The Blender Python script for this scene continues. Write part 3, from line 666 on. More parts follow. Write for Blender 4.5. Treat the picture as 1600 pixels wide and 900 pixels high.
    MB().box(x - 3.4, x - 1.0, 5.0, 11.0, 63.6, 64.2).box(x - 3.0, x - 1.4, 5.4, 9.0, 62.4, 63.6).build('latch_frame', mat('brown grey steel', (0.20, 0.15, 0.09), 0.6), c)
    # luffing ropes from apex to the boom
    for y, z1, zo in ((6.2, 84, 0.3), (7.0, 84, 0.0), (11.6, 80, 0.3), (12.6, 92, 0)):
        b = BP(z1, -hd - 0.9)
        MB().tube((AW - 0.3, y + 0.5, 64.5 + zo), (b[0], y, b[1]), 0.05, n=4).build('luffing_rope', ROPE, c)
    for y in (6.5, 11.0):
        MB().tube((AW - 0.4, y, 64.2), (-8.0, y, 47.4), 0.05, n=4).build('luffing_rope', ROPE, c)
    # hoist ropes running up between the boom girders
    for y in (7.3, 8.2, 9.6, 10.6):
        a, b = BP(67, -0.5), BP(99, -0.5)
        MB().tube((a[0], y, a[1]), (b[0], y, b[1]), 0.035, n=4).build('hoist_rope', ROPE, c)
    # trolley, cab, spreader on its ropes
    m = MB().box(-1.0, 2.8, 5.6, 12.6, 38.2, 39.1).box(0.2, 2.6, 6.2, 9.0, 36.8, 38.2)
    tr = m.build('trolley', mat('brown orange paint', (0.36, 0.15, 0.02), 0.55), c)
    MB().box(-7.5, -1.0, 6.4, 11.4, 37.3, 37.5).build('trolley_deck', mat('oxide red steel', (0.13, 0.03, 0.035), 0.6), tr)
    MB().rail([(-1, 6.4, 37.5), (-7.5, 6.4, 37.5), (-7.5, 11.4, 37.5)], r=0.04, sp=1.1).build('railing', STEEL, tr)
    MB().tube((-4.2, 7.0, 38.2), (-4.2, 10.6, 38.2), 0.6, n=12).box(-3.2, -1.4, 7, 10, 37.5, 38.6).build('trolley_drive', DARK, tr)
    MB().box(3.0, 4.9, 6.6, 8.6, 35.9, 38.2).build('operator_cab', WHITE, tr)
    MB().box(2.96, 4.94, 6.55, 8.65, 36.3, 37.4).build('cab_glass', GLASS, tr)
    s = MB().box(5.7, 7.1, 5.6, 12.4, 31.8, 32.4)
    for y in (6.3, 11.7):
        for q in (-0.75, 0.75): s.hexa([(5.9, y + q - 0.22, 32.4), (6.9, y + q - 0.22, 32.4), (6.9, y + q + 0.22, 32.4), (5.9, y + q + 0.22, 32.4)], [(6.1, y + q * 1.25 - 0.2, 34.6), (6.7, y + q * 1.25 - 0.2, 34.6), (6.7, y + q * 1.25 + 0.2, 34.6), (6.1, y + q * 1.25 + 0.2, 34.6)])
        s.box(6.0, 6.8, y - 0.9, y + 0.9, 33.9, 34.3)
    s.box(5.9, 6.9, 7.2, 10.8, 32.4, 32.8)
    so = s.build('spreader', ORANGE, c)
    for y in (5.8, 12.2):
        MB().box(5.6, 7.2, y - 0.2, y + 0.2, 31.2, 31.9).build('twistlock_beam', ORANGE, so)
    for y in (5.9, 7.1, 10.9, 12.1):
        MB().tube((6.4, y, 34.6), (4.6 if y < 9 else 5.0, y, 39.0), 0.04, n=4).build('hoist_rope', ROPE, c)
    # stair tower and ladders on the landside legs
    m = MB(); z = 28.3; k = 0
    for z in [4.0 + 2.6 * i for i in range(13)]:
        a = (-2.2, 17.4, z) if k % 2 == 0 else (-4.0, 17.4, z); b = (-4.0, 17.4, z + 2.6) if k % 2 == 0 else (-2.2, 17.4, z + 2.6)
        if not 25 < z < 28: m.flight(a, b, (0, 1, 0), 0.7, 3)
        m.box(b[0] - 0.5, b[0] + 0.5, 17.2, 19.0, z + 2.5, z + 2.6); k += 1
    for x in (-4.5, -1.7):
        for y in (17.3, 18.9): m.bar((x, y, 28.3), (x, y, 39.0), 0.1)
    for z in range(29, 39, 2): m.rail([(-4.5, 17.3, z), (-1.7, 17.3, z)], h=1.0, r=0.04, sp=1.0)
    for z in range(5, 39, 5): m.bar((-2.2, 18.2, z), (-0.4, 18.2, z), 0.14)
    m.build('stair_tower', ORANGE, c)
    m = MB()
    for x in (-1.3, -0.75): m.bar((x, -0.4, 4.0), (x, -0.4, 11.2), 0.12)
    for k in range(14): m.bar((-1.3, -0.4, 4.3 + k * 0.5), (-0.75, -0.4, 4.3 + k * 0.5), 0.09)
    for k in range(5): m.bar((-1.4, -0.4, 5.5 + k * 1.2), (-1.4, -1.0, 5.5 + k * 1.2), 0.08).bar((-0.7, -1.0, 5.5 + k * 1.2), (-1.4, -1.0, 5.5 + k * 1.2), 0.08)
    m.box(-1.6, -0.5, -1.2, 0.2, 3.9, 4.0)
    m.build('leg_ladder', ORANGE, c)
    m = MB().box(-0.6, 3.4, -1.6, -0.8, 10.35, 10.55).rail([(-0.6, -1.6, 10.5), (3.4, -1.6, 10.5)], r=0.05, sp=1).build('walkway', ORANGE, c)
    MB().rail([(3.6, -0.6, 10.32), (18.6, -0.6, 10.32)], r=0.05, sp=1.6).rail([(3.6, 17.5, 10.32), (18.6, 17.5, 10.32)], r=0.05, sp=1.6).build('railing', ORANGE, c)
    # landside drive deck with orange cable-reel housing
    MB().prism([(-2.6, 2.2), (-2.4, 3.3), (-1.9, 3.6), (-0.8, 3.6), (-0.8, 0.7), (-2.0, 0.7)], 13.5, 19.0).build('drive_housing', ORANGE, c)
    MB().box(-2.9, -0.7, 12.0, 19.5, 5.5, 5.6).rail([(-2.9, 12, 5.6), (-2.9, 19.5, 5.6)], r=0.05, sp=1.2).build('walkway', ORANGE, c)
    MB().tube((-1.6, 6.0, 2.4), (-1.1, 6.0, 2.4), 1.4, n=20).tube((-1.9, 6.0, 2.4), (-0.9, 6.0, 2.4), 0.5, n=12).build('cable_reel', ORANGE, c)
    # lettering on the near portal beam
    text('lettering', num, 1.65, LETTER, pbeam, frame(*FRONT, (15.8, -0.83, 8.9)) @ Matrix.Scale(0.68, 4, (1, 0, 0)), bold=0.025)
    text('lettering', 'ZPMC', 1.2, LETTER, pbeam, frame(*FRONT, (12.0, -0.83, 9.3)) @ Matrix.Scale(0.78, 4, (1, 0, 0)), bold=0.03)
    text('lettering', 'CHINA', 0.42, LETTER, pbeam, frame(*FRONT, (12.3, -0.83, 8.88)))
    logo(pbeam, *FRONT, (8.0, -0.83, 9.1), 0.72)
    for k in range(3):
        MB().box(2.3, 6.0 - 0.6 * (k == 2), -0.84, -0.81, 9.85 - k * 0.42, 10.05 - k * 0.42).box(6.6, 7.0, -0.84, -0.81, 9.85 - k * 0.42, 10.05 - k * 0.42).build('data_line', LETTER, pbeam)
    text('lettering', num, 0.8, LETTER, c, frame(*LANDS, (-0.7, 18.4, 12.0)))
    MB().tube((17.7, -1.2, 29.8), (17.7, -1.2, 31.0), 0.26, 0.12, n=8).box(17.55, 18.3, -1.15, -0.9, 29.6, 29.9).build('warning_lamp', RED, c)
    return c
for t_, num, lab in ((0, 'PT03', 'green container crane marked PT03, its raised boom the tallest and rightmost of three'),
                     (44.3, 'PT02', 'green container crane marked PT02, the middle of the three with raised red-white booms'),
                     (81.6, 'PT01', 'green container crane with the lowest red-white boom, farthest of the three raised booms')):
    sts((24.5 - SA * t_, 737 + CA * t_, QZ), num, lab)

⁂

Copy out all lines that carry the word "from".

The Blender Python script for this scene continues. Write part 3, from line 666 on. More parts follow. Write for Blender 4.5. Treat the picture as 1600 pixels wide and 900 pixels high.
    # luffing ropes from apex to the boom